Madrid puts off separatist talks over Catalan snap election
Catalan regional president Quim Torra (R) meets with Spanish Prime Minister Pedro Sanchez at the Palacio de Pedralbes in Barcelona on December 20, 2018.Photo: AFP

News that the regional election would be brought forward was announced by regional president Quim Torra on Wednesday but he did not give a date, suggesting some time after mid-March.

The date was brought forward following a major dispute between Catalonia's two ruling separatist parties, Together for Catalonia (JxC) and the Republican Left of Catalonia (ERC).

The announcement came ahead of a key February 6 meeting in Barcelona between Torra and Spain's Socialist Prime Minister Pedro Sanchez to lay the ground for talks on resolving the separatist conflict.

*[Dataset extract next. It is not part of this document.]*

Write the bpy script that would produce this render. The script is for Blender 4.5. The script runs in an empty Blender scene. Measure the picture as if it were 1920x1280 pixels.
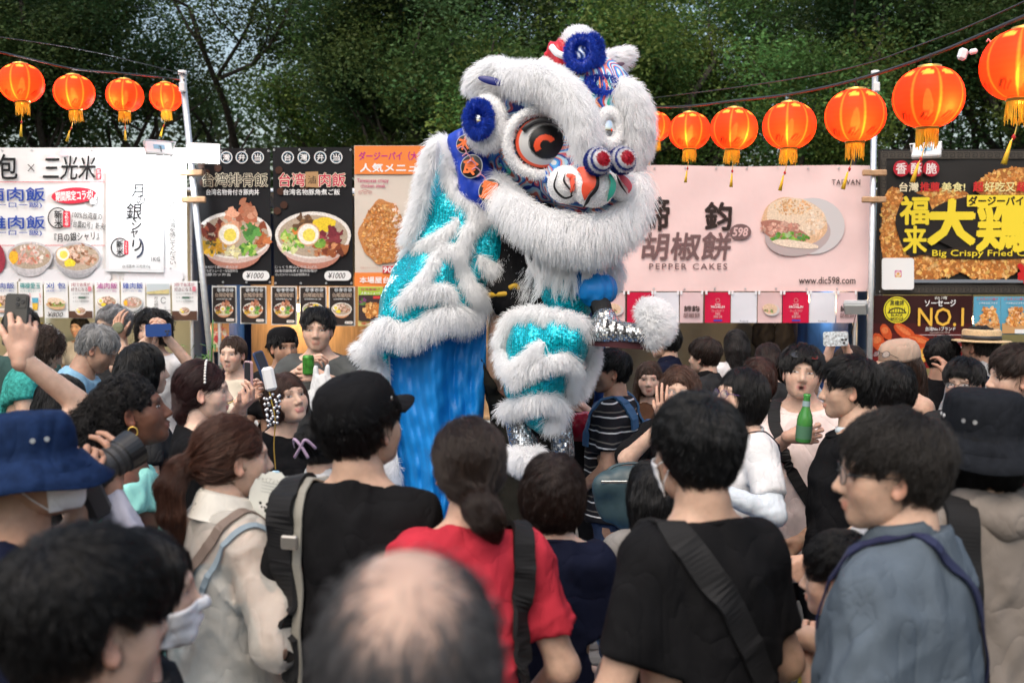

In response, Sanchez's office said the meeting would go ahead but that the negotiations would not begin until a new regional government was in place.   

“The government is hoping to be able to begin the dialogue after the Catalan people have spoken… as soon as the elections are over and there is a new (regional) government, then we will begin talking,” said a statement.

“The government remains willing to start the process of dialogue with the Catalan institutions to resolve the political conflict.”

The talks had been agreed as part of a deal with ERC in exchange for its support in getting Sanchez through a key investiture vote earlier this month.   

But the delay was swiftly denounced by the ERC as a “flagrant breach of the agreement which was completely irresponsible,” its party spokesman Sergi Sabria said.

Sanchez, who himself is in a fragile position at the head of a minority coalition government, still needs ERC's support to pass Spain's own much delayed national budget.

In a radio interview Thursday, Torra said he would bring up the right to self-determination and amnesty for the nine jailed Catalan separatist leaders when he meets Sanchez — both of which have already been rejected out of hand by the Socialist leader.